As president of the influential Philadelphia-based philanthropy the William Penn Foundation for the last year and a half, Jeremy Nowak had emerged as the driving force behind massive reform of Philadelphia's public schools. His organization spent millions on studies and related efforts to boost the role of charters and privatized education.

Suddenly, he's gone.

In a move that sent shockwaves through Philadelphia's education, philanthropic and media worlds, the William Penn Foundation announced mutual agreement to part ways with the controversial Nowak and that it is beginning to search for a new president.

The news release from the $1.9 billion Foundation states that "significant differences" had emerged between board run by longtime board chairman -- David Haas, of the family that built the Rohm & Haas chemical firm here in Philadelphia -- and Nowak, who came over in 2011 from The Reinvestment Fund.

You can read the entire release here.

The William Penn Foundation is a huge player locally on issues related from media reform to the environment, but no issue had emerged as more important than its huge, recent committment to overhauling Philadelphia's troubled school system.

In July, Daniel Denvir of the Philadelphia City Paper wrote a definitive look at Nowak's role in school reform. Here's an excerpt:

"I think he's taking an activist approach to being president of the foundation, and he has an agenda," says one observer of city schools who, like many interviewed for this story, spoke only on condition of anonymity. "It is a shadow school district that's being bankrolled by people who don't even live in the city."
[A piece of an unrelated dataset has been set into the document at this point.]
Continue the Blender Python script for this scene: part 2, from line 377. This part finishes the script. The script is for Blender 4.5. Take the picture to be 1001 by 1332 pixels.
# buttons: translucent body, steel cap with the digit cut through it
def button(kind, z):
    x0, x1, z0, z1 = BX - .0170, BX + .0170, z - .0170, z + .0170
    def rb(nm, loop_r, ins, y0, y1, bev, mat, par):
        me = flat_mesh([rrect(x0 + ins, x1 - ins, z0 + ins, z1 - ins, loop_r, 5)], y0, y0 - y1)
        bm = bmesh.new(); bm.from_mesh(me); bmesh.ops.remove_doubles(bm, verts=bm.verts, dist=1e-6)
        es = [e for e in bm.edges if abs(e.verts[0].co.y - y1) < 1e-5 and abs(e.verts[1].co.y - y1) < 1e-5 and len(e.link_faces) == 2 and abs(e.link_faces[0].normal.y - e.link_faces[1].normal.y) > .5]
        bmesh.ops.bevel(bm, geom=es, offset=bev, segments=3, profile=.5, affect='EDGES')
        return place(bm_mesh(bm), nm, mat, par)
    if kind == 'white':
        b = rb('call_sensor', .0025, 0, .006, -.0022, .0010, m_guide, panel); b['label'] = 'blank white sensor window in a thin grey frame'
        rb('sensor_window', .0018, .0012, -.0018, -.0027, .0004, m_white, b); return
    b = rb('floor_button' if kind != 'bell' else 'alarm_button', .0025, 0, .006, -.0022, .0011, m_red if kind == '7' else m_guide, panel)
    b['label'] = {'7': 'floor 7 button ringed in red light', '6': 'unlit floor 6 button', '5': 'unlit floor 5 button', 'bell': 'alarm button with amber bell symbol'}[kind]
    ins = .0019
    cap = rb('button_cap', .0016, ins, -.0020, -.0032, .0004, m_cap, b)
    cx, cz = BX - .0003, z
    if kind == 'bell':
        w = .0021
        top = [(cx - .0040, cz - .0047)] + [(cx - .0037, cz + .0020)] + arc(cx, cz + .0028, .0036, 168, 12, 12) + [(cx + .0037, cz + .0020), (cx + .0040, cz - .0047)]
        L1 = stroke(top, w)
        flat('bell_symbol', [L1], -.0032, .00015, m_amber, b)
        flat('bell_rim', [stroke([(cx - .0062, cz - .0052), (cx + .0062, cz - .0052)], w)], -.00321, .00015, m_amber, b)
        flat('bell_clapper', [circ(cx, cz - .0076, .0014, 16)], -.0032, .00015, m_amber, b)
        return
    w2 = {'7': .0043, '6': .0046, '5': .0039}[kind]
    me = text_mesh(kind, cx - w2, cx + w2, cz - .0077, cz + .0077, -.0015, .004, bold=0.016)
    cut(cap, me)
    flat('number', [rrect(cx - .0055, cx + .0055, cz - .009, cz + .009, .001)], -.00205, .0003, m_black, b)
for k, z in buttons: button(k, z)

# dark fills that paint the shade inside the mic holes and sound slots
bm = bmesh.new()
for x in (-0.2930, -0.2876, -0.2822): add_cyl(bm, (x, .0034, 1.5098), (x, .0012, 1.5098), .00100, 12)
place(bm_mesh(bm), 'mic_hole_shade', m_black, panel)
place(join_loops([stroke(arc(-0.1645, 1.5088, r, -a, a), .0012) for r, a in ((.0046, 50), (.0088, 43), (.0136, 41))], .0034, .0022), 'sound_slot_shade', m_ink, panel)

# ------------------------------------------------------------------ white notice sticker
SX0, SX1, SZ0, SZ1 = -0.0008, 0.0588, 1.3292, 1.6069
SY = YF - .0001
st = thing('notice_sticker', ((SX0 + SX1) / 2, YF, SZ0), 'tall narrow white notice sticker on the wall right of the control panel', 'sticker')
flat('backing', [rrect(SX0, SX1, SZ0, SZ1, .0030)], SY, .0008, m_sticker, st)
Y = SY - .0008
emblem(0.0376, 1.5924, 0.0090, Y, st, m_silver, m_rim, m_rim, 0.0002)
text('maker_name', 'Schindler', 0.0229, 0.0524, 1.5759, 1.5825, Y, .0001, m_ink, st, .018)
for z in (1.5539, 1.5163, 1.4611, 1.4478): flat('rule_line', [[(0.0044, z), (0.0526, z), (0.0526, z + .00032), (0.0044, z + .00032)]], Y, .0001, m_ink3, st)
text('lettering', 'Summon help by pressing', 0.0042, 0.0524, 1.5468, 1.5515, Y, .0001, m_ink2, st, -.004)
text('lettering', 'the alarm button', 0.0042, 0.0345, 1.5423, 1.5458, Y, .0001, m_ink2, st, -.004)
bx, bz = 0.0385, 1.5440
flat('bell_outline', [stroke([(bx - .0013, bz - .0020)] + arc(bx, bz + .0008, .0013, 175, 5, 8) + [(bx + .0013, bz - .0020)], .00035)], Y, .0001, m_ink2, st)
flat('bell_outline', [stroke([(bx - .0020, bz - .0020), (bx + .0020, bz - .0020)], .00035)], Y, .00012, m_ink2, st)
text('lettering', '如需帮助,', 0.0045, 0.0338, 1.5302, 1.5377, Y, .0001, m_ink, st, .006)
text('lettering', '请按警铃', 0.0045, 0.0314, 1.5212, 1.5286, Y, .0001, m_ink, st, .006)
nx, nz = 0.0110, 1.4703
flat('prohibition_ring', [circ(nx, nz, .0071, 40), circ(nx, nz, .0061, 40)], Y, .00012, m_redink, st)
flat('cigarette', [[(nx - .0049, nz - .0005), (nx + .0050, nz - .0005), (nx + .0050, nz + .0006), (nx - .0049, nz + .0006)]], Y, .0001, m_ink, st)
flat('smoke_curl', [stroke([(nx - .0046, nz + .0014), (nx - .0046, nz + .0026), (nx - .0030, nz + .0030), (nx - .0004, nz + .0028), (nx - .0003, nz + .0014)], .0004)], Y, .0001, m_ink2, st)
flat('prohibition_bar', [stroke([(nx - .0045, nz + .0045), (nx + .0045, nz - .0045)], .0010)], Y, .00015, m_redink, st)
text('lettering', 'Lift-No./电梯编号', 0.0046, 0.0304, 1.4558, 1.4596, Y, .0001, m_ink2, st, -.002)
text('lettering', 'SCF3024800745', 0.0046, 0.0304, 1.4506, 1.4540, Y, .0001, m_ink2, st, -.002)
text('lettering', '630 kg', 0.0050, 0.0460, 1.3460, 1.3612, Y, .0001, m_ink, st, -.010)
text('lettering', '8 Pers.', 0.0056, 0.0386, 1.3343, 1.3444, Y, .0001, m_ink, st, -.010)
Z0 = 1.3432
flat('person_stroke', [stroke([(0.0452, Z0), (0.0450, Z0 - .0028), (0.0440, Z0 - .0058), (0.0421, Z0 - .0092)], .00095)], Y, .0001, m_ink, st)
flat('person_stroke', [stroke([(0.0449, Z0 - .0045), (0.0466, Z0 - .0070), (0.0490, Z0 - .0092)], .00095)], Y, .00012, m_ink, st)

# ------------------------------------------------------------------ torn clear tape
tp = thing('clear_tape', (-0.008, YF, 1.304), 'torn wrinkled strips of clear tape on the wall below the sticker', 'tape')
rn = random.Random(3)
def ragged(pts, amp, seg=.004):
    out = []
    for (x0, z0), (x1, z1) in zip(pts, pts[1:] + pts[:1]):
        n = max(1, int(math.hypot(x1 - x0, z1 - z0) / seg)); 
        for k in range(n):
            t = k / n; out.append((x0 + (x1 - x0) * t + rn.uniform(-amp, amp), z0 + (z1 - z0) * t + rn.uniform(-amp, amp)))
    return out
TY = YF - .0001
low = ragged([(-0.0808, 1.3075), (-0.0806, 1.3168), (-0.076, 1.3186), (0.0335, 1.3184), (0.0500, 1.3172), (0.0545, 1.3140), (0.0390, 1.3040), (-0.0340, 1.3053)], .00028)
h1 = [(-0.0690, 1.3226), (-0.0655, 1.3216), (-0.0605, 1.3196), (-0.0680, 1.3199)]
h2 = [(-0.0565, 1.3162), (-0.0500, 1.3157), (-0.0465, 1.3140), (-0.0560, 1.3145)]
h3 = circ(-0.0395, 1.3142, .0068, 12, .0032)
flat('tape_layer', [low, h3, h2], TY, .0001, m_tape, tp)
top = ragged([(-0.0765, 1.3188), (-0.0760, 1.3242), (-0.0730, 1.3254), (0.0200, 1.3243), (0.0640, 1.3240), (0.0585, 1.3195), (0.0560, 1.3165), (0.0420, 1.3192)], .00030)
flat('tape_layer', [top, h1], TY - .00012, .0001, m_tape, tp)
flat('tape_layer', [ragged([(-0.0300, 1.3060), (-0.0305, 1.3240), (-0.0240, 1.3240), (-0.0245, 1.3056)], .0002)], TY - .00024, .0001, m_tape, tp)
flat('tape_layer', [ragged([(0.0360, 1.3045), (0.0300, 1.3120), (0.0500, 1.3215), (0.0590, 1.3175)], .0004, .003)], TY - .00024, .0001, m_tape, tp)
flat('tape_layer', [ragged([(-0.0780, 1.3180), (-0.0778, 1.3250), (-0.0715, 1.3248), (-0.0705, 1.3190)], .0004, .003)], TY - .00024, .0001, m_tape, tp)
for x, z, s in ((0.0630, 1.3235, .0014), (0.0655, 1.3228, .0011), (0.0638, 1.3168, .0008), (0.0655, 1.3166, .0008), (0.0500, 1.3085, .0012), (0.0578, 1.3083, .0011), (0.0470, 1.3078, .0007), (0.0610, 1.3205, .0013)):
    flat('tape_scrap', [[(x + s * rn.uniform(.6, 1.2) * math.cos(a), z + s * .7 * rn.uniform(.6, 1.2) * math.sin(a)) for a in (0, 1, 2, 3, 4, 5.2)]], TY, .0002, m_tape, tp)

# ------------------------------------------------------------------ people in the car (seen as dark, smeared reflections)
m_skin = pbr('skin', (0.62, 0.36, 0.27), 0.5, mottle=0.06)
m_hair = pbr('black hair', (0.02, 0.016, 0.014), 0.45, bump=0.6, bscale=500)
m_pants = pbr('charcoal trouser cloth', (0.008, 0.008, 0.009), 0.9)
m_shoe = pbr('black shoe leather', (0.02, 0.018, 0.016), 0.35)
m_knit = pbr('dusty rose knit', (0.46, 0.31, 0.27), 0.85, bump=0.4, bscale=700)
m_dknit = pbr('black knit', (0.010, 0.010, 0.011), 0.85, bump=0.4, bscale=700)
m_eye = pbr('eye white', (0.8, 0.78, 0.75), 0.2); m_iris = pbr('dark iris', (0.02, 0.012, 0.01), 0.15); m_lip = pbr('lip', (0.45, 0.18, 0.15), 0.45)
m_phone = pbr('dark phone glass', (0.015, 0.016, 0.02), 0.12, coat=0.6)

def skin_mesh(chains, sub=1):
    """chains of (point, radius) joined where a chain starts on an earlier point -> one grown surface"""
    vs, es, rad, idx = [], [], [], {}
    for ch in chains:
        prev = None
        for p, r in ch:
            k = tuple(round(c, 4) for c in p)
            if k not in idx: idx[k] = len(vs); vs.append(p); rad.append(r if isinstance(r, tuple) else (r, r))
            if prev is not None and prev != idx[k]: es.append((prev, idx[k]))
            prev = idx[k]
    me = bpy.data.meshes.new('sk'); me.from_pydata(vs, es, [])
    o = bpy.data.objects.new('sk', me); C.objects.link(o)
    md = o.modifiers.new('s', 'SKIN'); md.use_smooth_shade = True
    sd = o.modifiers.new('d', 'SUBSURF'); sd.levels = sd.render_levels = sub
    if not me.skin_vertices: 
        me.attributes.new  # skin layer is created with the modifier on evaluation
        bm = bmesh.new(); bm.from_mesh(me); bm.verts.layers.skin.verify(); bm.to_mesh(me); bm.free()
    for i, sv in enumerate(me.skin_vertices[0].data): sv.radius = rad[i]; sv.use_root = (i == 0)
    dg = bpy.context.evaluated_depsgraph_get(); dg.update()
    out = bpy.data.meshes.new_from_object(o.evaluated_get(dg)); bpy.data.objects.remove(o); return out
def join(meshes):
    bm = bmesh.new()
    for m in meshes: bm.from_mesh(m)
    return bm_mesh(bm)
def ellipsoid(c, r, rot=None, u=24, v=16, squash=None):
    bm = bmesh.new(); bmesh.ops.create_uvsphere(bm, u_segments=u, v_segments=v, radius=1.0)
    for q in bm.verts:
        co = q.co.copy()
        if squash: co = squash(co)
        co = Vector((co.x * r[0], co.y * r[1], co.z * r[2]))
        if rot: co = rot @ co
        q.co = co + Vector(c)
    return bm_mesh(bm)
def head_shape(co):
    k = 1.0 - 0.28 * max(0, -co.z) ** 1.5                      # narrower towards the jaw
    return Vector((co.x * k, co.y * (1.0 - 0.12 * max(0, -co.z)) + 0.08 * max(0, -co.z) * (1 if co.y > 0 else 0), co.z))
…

Conversations with sources, along with documents obtained by City Paper, portray an expanding network of pro-charter-school organizations close to, and in many cases funded by, William Penn, coordinating with the state-controlled School District to map out the future of Philly public education. It is now clear that Nowak, a major charter-school supporter and longtime force in Philadelphia, had taken the city's most powerful foundation in an aggressively political direction.